Remember, I also said indirectly... For instance, a change to a type used as the parameter of a given global function will also cause a compatibility error. Even if that type is the same size and semantic.

The key points here are changes to existing symbols. What this means is that you can, many times, get away with adding another symbol to the unit without rendering it incompatible with existing pre-built dcu files. This is logical be cause there cannot be a reference to a symbol that didn't previously exist. However, this can also backfire, because you once new code references the new symbols, that new code cannot be used with the old version of the dcu. Logically because of the above "material change" rule. Deleting a symbol is a "material" change.

Even if you think you followed all those rules, there can still be cases where dcus can be rendered incompatible. Some of those are the result of a compiler change in a patch that fixes something critical but could render dcus built with the new version incompatible with older versions of the compiler. The newer, fixed version would usually be made resilient enough to load the older dcu files and compile against them, but new dcus written cannot be used with the older compiler. This is rare, but has happened a few times over the last couple of decades.

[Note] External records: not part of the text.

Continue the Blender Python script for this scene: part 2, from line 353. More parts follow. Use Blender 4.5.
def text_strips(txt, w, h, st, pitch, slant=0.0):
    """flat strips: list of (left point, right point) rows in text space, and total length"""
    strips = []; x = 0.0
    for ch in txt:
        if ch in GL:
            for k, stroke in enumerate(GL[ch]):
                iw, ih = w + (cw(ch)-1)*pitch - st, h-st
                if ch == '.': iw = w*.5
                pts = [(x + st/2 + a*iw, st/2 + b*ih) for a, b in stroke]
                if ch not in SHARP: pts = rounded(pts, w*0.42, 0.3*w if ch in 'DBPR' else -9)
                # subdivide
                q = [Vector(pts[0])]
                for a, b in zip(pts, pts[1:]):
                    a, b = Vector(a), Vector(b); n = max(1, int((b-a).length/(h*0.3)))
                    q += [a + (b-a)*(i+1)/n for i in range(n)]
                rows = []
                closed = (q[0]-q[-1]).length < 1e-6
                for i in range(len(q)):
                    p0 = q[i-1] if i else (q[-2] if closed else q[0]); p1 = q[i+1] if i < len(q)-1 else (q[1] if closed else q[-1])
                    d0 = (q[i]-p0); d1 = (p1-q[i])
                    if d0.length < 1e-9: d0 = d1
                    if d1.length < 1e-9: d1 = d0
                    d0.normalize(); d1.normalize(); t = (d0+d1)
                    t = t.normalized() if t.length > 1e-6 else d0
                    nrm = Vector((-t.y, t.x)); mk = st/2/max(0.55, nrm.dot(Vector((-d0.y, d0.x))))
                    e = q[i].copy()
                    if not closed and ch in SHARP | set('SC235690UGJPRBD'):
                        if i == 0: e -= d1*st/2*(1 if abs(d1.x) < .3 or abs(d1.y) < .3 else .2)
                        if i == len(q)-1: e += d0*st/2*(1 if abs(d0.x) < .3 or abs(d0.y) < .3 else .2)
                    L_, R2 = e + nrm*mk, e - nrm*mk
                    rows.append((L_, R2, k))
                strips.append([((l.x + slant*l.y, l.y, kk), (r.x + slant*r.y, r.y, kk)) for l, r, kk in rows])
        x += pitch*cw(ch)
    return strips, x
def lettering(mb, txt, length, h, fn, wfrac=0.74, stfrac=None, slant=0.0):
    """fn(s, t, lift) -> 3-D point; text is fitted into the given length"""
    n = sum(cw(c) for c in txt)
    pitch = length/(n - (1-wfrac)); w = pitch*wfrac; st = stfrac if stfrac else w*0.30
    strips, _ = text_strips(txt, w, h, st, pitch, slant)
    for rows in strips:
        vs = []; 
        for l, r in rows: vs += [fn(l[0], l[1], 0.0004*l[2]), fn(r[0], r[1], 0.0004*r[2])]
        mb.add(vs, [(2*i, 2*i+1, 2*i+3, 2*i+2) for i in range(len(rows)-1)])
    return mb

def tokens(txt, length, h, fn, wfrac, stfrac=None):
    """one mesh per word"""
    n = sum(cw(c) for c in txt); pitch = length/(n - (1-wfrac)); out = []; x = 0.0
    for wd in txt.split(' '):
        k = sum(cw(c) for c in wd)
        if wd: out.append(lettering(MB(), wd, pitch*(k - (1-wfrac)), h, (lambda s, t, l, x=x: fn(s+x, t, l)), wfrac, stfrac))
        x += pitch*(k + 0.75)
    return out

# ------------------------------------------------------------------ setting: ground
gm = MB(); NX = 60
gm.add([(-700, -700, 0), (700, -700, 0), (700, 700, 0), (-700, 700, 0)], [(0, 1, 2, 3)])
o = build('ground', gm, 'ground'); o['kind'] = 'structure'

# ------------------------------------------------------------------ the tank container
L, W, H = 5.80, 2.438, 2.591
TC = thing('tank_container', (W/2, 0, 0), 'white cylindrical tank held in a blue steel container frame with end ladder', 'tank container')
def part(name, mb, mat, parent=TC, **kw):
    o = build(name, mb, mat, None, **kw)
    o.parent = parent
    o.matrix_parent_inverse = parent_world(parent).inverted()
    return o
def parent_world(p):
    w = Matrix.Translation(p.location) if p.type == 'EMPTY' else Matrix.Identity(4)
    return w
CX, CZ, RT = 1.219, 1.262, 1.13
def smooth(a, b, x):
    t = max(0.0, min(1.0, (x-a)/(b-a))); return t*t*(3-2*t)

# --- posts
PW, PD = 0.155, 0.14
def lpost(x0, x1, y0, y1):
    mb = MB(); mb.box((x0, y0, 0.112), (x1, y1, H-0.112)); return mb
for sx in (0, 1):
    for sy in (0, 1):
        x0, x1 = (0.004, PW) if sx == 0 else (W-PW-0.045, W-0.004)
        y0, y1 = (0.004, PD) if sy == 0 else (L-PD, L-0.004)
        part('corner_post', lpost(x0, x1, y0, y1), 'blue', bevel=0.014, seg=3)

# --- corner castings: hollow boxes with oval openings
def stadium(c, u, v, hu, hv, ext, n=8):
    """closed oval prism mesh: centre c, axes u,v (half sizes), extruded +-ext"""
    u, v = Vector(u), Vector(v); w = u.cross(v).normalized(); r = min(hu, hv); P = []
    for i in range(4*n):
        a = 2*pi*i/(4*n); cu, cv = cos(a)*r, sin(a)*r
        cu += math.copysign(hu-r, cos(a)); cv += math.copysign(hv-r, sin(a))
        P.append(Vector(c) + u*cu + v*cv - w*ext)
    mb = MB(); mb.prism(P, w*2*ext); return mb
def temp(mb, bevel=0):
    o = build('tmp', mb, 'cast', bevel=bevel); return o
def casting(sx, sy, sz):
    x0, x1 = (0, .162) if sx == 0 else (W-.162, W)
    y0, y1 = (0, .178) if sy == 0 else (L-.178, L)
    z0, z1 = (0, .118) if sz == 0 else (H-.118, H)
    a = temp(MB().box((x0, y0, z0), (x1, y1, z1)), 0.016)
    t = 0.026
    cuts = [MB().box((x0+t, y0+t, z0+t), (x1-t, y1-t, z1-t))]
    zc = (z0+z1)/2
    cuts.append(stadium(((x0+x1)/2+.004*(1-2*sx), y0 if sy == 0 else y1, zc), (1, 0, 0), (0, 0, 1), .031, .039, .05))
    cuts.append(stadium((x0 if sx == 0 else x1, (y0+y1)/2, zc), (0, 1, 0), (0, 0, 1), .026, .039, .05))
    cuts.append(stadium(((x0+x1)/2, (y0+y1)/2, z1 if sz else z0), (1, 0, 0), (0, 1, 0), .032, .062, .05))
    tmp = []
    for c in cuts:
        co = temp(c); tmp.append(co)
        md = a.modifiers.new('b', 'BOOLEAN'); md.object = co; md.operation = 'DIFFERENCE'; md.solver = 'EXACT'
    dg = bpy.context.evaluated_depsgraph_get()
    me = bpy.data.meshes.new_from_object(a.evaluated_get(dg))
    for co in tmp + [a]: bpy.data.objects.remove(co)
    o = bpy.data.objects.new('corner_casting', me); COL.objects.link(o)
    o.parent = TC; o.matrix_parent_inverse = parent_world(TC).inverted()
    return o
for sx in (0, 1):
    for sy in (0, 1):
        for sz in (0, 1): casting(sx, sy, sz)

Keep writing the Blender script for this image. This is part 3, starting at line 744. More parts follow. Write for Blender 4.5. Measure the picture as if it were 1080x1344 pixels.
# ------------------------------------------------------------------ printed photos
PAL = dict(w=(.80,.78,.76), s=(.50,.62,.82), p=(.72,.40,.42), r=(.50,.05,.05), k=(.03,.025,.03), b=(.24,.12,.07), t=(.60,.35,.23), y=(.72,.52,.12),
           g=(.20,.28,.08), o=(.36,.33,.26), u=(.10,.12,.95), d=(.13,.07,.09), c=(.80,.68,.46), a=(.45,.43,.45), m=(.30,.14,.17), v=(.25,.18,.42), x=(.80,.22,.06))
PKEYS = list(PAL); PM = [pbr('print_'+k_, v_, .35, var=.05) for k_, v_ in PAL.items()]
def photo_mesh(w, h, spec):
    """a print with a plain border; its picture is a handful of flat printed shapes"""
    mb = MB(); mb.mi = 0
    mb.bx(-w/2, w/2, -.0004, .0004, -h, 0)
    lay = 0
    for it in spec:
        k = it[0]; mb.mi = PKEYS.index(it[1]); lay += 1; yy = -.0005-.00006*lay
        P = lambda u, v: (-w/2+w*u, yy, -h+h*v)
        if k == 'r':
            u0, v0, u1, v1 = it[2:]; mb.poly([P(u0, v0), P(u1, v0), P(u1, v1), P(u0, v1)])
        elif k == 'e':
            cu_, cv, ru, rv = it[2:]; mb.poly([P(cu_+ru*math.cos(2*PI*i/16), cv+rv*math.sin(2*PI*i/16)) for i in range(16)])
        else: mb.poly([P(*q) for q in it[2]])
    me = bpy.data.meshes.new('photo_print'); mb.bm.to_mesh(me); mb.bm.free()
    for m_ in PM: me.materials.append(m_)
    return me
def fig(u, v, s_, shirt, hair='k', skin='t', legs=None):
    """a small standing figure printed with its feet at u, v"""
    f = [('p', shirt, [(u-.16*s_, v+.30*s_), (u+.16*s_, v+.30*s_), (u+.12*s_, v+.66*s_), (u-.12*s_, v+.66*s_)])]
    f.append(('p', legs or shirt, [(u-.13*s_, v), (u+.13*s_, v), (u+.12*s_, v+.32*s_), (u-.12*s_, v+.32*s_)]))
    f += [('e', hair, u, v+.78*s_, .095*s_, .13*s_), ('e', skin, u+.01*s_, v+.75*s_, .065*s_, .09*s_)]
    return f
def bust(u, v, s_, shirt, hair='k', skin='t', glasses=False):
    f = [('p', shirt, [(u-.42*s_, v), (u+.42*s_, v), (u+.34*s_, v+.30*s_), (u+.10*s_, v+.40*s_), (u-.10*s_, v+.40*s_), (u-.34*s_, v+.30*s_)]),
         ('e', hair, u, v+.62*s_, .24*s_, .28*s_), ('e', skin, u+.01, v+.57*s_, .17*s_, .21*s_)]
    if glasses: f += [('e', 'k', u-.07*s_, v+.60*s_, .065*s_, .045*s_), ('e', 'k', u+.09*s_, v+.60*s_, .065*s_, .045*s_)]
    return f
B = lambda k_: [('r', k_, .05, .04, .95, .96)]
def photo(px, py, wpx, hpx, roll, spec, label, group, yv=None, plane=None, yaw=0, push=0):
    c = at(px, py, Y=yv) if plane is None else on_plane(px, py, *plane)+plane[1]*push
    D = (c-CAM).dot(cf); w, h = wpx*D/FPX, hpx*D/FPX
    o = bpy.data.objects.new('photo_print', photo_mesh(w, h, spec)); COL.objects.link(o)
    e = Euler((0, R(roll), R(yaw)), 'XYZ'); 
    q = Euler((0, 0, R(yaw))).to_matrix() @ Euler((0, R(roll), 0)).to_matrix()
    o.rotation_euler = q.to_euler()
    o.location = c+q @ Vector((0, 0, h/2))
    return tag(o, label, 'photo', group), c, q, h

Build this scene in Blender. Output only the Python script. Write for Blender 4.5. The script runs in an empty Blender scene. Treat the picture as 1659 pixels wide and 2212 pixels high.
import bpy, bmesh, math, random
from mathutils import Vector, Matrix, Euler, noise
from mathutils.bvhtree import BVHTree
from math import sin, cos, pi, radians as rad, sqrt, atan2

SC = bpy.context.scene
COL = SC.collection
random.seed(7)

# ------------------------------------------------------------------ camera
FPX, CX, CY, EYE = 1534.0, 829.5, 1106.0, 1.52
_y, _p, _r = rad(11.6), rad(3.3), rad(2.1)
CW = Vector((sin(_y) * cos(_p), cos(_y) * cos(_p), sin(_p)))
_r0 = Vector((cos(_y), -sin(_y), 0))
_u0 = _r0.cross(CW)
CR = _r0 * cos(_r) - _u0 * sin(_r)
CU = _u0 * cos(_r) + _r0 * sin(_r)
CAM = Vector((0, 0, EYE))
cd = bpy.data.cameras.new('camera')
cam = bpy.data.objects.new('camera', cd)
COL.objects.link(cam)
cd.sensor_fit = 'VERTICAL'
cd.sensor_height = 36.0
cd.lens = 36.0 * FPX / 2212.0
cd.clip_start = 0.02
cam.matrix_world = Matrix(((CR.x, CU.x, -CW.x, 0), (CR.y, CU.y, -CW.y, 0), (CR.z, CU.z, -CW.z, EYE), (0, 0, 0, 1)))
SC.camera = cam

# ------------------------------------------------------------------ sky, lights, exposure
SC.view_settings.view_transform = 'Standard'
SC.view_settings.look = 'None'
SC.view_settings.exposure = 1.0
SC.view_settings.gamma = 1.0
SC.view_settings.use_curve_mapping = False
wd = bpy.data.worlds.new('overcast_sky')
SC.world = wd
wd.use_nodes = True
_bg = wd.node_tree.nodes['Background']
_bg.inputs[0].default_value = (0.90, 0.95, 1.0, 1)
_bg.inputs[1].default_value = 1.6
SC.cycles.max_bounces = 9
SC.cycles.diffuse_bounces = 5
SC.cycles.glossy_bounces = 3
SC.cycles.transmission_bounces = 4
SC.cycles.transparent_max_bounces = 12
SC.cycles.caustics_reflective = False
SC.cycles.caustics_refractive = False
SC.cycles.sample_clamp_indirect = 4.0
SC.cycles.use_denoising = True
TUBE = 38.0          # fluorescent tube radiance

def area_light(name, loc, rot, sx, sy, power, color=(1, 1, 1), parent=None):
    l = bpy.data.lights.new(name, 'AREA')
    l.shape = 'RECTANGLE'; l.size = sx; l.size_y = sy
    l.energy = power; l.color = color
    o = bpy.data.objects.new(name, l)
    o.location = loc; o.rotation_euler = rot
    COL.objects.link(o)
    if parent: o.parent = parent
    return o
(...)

I think allowing open ended compatibility (e.g >= 1.1 ) would be too risky, as a dcu breaking change could be introduced at any time and the package author may not even realise they are breaking the compatibility.

So the moral of the story is - the only way to know for sure is to test and then specify specific versions as compatible. Of course if package authors adhere to Semver practices this could perhaps be relaxed a little.

vincentparrett commented 5 years ago

Oh, and a key point to take from Allen's post is the word "indirectly" - in a dependency chain

A < B < C

The author of B could take an update to A, make no other changes and this may still cause a dcu version change for B which breaks C. I'm not sure how a package author really test for this?

UweRaabe commented 5 years ago

I see your point - and it also holds true for source packages. Alas I fear the consequences of a single version dependency.

To avoid version deadlocks a package A should accept as much versions of all packages C, D, E it depends on. If this means a separate package A version for each combination of all C, D, E versions it can be compiled with, that can give a pretty high number. Now imagine that for a multi-level dependency chain.

If the hurdles to even test all these combined dependencies are that high, the package author will most likely opt for the easier way: Eliminate the dependency by including all depending code into the package with adjusted unit names (I have done exactly that with the Delphi AST units in my CodeCoverage plugin). Unfortunately this will not work if components are going to be registered in the IDE, which requires renaming those components, too.

vincentparrett commented 5 years ago

Does anyone understand the dcu format? I was thinking as part of the package creation we could create a hash of the dcu versions, that way we could discover the incompatibilities more easily. It was an idea I had a few years ago but never explored it further.